Quote:
Originally Posted by Gunner008
I think you played it well as is. you got the information you needed by re-raising the flop and can now fold the river knowing your beat. I just dont see to many hands that call your flop reraise that also bet the river that your beating here.
imo, this is bad advice. The "raise for information" is the worst excuse every to raise. You are basically saying "I will turn my hand into a bluff and hope you fold" - which is fine if you think he's weak, but it's not fine for "information".

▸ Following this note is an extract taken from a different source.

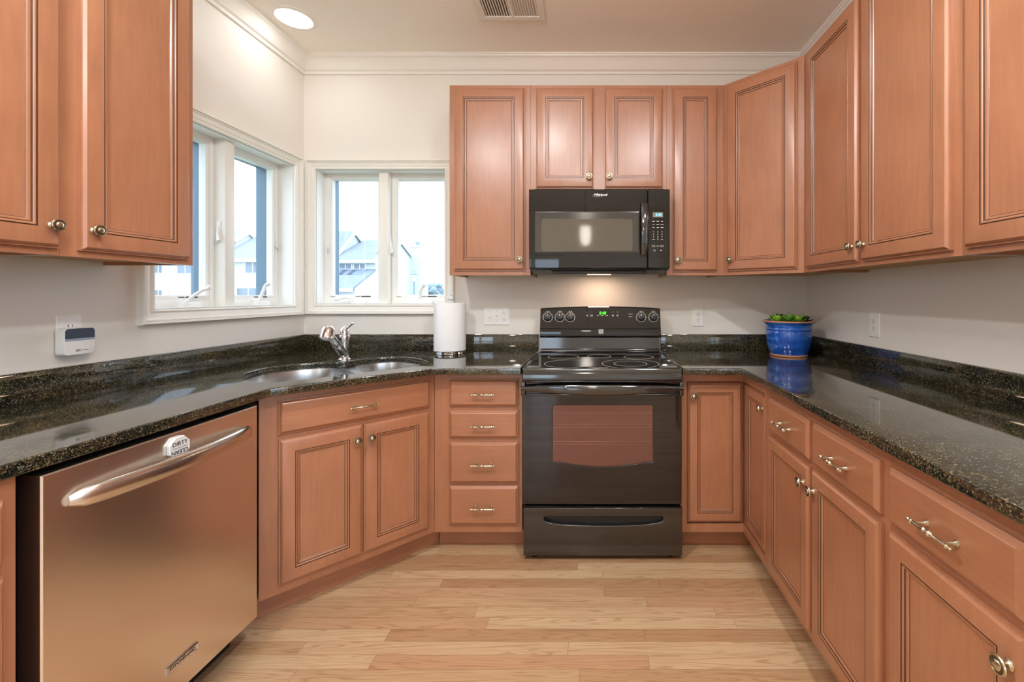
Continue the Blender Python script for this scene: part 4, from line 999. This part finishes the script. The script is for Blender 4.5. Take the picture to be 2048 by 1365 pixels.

If you think he is loose enough to raise a non-K here then you need to make a decision about his range and your FE. Does his range include pure bluffs, will it include lower PP and will it include weak Ks? Do you have FE on the weak Ks and under pairs (that may beat 77 but do not beat a K)?
If you think he's LAG enough to throw out a pure bluff here, I guess I like the 3bet strategy, but his stats do not seem to indicate that he would raise a hand he would fold to a 3bet very often.
I'm in favor of a check-raise on the flop to represent a K/AA which should get weaker pairs to throw it away, and if he checks behind, throwing out a turn bet no matter what comes. If the turn bet is raised then you can likely fold against those stats; or maybe check-raise the turn, if you want. If you get checks behind on both flop/river then you can check-call the river.
In short, I don't like being overly aggressive here. He is playing back with very few hands you have FE against and your representing a weird hand ... AK or AA, but if you want to represent those you'd need to commit to it and push the turn/river more. As it is, you played it almost face up.